• _THE TASK_: Give every line of the material again, exactly as written.

• _RECORDED INFORMATION_:
** Begin **
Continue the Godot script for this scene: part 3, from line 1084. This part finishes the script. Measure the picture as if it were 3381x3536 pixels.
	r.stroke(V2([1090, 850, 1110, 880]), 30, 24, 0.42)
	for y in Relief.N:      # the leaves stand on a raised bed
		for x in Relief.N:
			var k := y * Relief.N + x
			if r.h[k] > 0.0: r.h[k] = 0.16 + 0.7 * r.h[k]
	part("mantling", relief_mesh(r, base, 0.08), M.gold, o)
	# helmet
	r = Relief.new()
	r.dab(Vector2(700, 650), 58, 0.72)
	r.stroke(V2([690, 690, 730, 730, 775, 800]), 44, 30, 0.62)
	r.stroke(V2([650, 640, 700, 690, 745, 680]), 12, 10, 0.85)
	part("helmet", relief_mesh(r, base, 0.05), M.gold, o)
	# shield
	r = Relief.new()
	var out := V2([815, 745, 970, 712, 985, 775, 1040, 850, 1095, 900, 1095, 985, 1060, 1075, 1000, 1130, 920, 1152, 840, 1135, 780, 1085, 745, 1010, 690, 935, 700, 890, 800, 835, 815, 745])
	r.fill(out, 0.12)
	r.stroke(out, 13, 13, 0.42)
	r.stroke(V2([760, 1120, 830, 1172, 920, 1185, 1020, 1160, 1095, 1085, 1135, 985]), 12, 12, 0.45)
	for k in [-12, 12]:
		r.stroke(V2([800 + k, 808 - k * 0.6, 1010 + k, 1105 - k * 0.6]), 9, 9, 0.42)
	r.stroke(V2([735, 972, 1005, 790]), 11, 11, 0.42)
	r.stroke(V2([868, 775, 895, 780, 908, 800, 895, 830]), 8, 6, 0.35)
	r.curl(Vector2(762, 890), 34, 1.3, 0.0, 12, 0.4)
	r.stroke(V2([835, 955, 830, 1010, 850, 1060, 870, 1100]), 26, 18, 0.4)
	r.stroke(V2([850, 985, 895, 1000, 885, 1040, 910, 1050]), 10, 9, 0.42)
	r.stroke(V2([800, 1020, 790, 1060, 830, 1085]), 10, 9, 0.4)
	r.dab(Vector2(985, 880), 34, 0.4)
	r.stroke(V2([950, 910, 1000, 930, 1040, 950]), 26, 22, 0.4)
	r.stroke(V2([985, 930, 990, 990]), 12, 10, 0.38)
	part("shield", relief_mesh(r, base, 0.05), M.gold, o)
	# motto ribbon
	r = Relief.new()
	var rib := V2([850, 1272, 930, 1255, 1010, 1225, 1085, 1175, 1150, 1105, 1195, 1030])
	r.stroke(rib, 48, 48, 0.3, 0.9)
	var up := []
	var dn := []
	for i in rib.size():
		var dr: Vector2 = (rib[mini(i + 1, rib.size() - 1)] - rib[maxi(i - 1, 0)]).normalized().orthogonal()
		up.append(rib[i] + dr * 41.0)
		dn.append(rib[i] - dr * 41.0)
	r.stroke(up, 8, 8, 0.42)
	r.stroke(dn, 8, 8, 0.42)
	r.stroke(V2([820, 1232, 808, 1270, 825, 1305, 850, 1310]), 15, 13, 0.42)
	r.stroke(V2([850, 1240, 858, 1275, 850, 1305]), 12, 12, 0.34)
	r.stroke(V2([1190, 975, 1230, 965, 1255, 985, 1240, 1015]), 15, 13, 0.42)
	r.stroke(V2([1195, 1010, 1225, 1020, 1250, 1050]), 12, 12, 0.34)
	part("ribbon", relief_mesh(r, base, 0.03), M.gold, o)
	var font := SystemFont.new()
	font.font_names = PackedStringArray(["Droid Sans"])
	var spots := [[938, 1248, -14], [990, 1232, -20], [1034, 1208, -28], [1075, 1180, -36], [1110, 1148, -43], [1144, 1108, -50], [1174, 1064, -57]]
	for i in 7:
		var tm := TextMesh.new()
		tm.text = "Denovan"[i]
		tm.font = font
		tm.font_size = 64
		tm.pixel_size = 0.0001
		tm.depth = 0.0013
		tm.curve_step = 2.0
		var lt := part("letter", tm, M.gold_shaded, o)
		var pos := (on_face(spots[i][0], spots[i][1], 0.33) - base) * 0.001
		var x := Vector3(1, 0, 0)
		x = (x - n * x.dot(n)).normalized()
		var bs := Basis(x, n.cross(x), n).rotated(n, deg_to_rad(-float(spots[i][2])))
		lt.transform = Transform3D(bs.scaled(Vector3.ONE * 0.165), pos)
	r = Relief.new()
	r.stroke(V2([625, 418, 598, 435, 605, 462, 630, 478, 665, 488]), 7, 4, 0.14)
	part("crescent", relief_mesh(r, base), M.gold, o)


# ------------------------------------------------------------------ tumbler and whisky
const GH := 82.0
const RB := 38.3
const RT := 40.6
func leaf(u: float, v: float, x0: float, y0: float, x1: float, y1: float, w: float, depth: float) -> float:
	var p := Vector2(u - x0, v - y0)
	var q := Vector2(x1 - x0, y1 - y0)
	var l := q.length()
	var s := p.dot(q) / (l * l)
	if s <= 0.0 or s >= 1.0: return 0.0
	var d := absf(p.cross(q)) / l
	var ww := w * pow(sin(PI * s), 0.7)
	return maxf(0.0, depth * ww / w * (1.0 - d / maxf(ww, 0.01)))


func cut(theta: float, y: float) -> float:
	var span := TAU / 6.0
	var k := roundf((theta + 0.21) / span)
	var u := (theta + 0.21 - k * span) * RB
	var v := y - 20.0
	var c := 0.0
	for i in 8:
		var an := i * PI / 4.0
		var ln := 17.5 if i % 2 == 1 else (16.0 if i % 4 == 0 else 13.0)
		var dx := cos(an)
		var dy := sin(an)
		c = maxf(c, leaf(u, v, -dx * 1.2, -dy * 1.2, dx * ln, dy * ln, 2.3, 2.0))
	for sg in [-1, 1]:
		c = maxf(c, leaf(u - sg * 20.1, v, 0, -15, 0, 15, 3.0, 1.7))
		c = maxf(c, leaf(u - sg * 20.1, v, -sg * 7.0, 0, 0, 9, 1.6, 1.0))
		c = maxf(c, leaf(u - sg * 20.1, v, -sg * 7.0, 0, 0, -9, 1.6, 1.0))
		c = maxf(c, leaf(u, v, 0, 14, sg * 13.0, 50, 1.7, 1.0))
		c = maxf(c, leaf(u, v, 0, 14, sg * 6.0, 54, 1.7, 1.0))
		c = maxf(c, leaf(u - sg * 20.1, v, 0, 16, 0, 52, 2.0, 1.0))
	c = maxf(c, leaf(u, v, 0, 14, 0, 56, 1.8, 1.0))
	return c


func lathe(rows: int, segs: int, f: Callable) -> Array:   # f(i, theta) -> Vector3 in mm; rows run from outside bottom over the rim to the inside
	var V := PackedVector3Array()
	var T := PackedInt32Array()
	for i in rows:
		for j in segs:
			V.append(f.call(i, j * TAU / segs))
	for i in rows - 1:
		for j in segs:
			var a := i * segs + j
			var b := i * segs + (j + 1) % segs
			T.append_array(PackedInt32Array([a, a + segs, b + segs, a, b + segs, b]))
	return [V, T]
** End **
• _SOLUTION TO THIS PROBLEM_:
Continue the Godot script for this scene: part 3, from line 1084. This part finishes the script. Measure the picture as if it were 3381x3536 pixels.
	r.stroke(V2([1090, 850, 1110, 880]), 30, 24, 0.42)
	for y in Relief.N:      # the leaves stand on a raised bed
		for x in Relief.N:
			var k := y * Relief.N + x
			if r.h[k] > 0.0: r.h[k] = 0.16 + 0.7 * r.h[k]
	part("mantling", relief_mesh(r, base, 0.08), M.gold, o)
	# helmet
	r = Relief.new()
	r.dab(Vector2(700, 650), 58, 0.72)
	r.stroke(V2([690, 690, 730, 730, 775, 800]), 44, 30, 0.62)
	r.stroke(V2([650, 640, 700, 690, 745, 680]), 12, 10, 0.85)
	part("helmet", relief_mesh(r, base, 0.05), M.gold, o)
	# shield
	r = Relief.new()
	var out := V2([815, 745, 970, 712, 985, 775, 1040, 850, 1095, 900, 1095, 985, 1060, 1075, 1000, 1130, 920, 1152, 840, 1135, 780, 1085, 745, 1010, 690, 935, 700, 890, 800, 835, 815, 745])
	r.fill(out, 0.12)
	r.stroke(out, 13, 13, 0.42)
	r.stroke(V2([760, 1120, 830, 1172, 920, 1185, 1020, 1160, 1095, 1085, 1135, 985]), 12, 12, 0.45)
	for k in [-12, 12]:
		r.stroke(V2([800 + k, 808 - k * 0.6, 1010 + k, 1105 - k * 0.6]), 9, 9, 0.42)
	r.stroke(V2([735, 972, 1005, 790]), 11, 11, 0.42)
	r.stroke(V2([868, 775, 895, 780, 908, 800, 895, 830]), 8, 6, 0.35)
	r.curl(Vector2(762, 890), 34, 1.3, 0.0, 12, 0.4)
	r.stroke(V2([835, 955, 830, 1010, 850, 1060, 870, 1100]), 26, 18, 0.4)
	r.stroke(V2([850, 985, 895, 1000, 885, 1040, 910, 1050]), 10, 9, 0.42)
	r.stroke(V2([800, 1020, 790, 1060, 830, 1085]), 10, 9, 0.4)
	r.dab(Vector2(985, 880), 34, 0.4)
	r.stroke(V2([950, 910, 1000, 930, 1040, 950]), 26, 22, 0.4)
	r.stroke(V2([985, 930, 990, 990]), 12, 10, 0.38)
	part("shield", relief_mesh(r, base, 0.05), M.gold, o)
	# motto ribbon
	r = Relief.new()
	var rib := V2([850, 1272, 930, 1255, 1010, 1225, 1085, 1175, 1150, 1105, 1195, 1030])
	r.stroke(rib, 48, 48, 0.3, 0.9)
	var up := []
	var dn := []
	for i in rib.size():
		var dr: Vector2 = (rib[mini(i + 1, rib.size() - 1)] - rib[maxi(i - 1, 0)]).normalized().orthogonal()
		up.append(rib[i] + dr * 41.0)
		dn.append(rib[i] - dr * 41.0)
	r.stroke(up, 8, 8, 0.42)
	r.stroke(dn, 8, 8, 0.42)
	r.stroke(V2([820, 1232, 808, 1270, 825, 1305, 850, 1310]), 15, 13, 0.42)
	r.stroke(V2([850, 1240, 858, 1275, 850, 1305]), 12, 12, 0.34)
	r.stroke(V2([1190, 975, 1230, 965, 1255, 985, 1240, 1015]), 15, 13, 0.42)
	r.stroke(V2([1195, 1010, 1225, 1020, 1250, 1050]), 12, 12, 0.34)
	part("ribbon", relief_mesh(r, base, 0.03), M.gold, o)
	var font := SystemFont.new()
	font.font_names = PackedStringArray(["Droid Sans"])
	var spots := [[938, 1248, -14], [990, 1232, -20], [1034, 1208, -28], [1075, 1180, -36], [1110, 1148, -43], [1144, 1108, -50], [1174, 1064, -57]]
	for i in 7:
		var tm := TextMesh.new()
		tm.text = "Denovan"[i]
		tm.font = font
		tm.font_size = 64
		tm.pixel_size = 0.0001
		tm.depth = 0.0013
		tm.curve_step = 2.0
		var lt := part("letter", tm, M.gold_shaded, o)
		var pos := (on_face(spots[i][0], spots[i][1], 0.33) - base) * 0.001
		var x := Vector3(1, 0, 0)
		x = (x - n * x.dot(n)).normalized()
		var bs := Basis(x, n.cross(x), n).rotated(n, deg_to_rad(-float(spots[i][2])))
		lt.transform = Transform3D(bs.scaled(Vector3.ONE * 0.165), pos)
	r = Relief.new()
	r.stroke(V2([625, 418, 598, 435, 605, 462, 630, 478, 665, 488]), 7, 4, 0.14)
	part("crescent", relief_mesh(r, base), M.gold, o)


# ------------------------------------------------------------------ tumbler and whisky
const GH := 82.0
const RB := 38.3
const RT := 40.6
func leaf(u: float, v: float, x0: float, y0: float, x1: float, y1: float, w: float, depth: float) -> float:
	var p := Vector2(u - x0, v - y0)
	var q := Vector2(x1 - x0, y1 - y0)
	var l := q.length()
	var s := p.dot(q) / (l * l)
	if s <= 0.0 or s >= 1.0: return 0.0
	var d := absf(p.cross(q)) / l
	var ww := w * pow(sin(PI * s), 0.7)
	return maxf(0.0, depth * ww / w * (1.0 - d / maxf(ww, 0.01)))


func cut(theta: float, y: float) -> float:
	var span := TAU / 6.0
	var k := roundf((theta + 0.21) / span)
	var u := (theta + 0.21 - k * span) * RB
	var v := y - 20.0
	var c := 0.0
	for i in 8:
		var an := i * PI / 4.0
		var ln := 17.5 if i % 2 == 1 else (16.0 if i % 4 == 0 else 13.0)
		var dx := cos(an)
		var dy := sin(an)
		c = maxf(c, leaf(u, v, -dx * 1.2, -dy * 1.2, dx * ln, dy * ln, 2.3, 2.0))
	for sg in [-1, 1]:
		c = maxf(c, leaf(u - sg * 20.1, v, 0, -15, 0, 15, 3.0, 1.7))
		c = maxf(c, leaf(u - sg * 20.1, v, -sg * 7.0, 0, 0, 9, 1.6, 1.0))
		c = maxf(c, leaf(u - sg * 20.1, v, -sg * 7.0, 0, 0, -9, 1.6, 1.0))
		c = maxf(c, leaf(u, v, 0, 14, sg * 13.0, 50, 1.7, 1.0))
		c = maxf(c, leaf(u, v, 0, 14, sg * 6.0, 54, 1.7, 1.0))
		c = maxf(c, leaf(u - sg * 20.1, v, 0, 16, 0, 52, 2.0, 1.0))
	c = maxf(c, leaf(u, v, 0, 14, 0, 56, 1.8, 1.0))
	return c


func lathe(rows: int, segs: int, f: Callable) -> Array:   # f(i, theta) -> Vector3 in mm; rows run from outside bottom over the rim to the inside
	var V := PackedVector3Array()
	var T := PackedInt32Array()
	for i in rows:
		for j in segs:
			V.append(f.call(i, j * TAU / segs))
	for i in rows - 1:
		for j in segs:
			var a := i * segs + j
			var b := i * segs + (j + 1) % segs
			T.append_array(PackedInt32Array([a, a + segs, b + segs, a, b + segs, b]))
	return [V, T]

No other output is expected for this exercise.